Helin, rivedo le immagini di te cantare davanti a un pubblico di centinaia di ragazze e ragazzi, a Istanbul, pochi anni fa. In un vestito bianco cantavi Bella Ciao. Rivedo te con le guance che sorridono, e poi il tuo viso consumato dalla fame che ti ha reso un’altra.

Avrei voluto piangerti in una piazza turca insieme ai tanti che ti hanno amata, avrei voluto portare la tua bara di legno, insieme alle altre donne che lo hanno fatto.

Questi giorni sono pieni della tua morte, Helin, e la tua morte io la trovo insopportabile.

Helin Bölek è morta il 3 aprile 2020, dopo 288 giorni di sciopero della fame. Aveva 28 anni. Era la voce di Grup Yorum, un gruppo famoso per i canti di protesta contro il Governo turco. La band era nata a seguito del colpo di Stato militare del 1980, voce degli oppressi in Turchia e nel resto del mondo, che ha pubblicato oltre 20 album. Arrestata lo scorso maggio e accusata di essere una terrorista, Helin aveva iniziato uno sciopero della fame chiedendo che i musicisti venissero rilasciati e che la band potesse tornare ad esibirsi. Scarcerata a novembre, aveva continuato lo sciopero perché le sue richieste erano rimaste inascoltate.

Quando non si ha nulla, chi lotta mette in gioco tutto ciò che ha: anche la propria vita. Cosa insegna, mi chiedo, questa morte alle persone libere? A cosa serve un sacrificio talmente enorme da fare così male? Perché deve servire a qualcosa, deve per forza.

Lo sciopero della fame è un’arma estrema dei più fragili, l’arma degli ultimi, l’ultima risorsa, più disperata delle pietre lanciate contro le bombe, più straziante delle urla nelle carceri senza finestre.

Quando un paese non ha paura dei propri martiri vuol dire che il suo potere è malato, vuol dire che quello non è un paese libero.

Quando il popolo pensa che la morte di una donna di 28 anni a cui hanno tappato la bocca, ma che non ha smesso di urlare, sia una morte inutile, vuol dire che non sa cosa sia la libertà.

Allora, nella frustrazione di non trovare parole che possano dire la forza del tuo sacrificio, la sua importanza per tutti quelli che credono nella libertà di pensiero, di coscienza, d’espressione, di parola, io posso solo ricordare i versi di un poeta, Borges, che ha cantato l’uomo nella sua profonda solitudine.
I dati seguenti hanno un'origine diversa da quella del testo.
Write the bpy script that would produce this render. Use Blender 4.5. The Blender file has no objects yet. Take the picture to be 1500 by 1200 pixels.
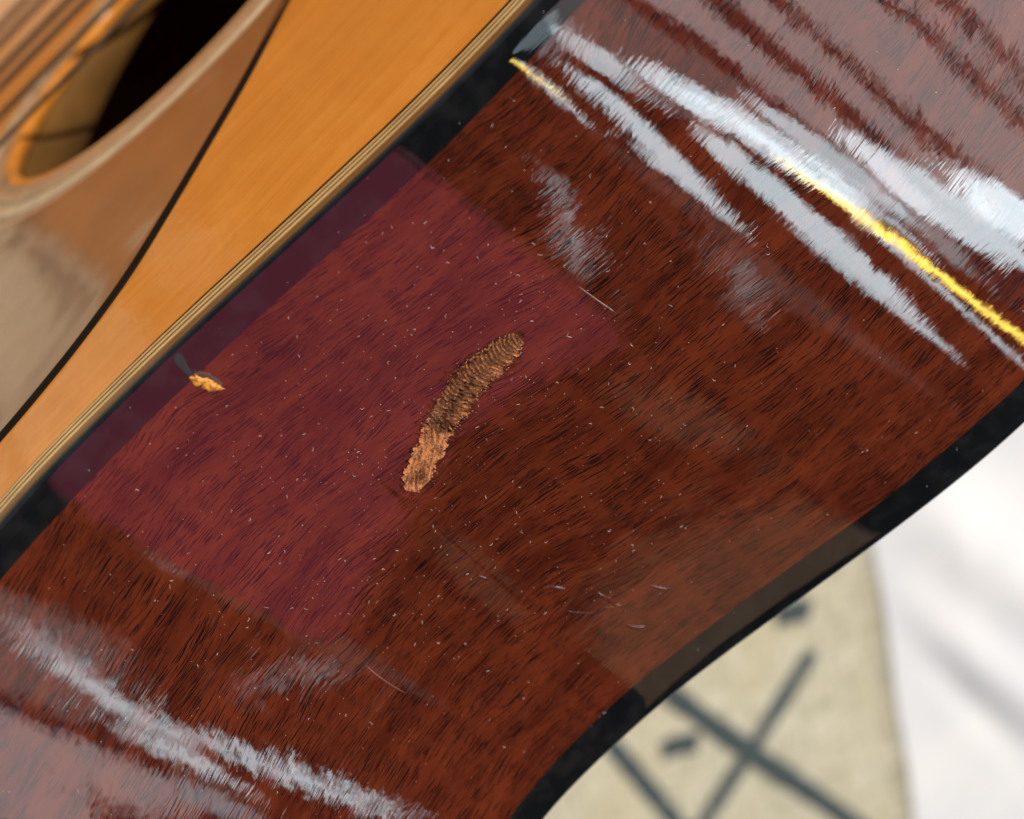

La poesia si intitola “Deserto” e i versi sono:

Prima di entrare nel deserto

i soldati bevvero a lungo l’acqua della cisterna.

Ierocle gettò per terra l’acqua della sua brocca e disse:

Se dobbiamo entrare nel deserto,

io sono già nel deserto.

Se la sete deve bruciarmi,

che già mi bruci.

Questa è una parabola. (…)

Nessuno sulla terra

Ha il coraggio di essere quell’uomo.

E invece tu hai avuto il coraggio di essere quell’uomo, Helin. In questa terra di piccoli pensieri, tu sei il gigante che ha attraversato il deserto.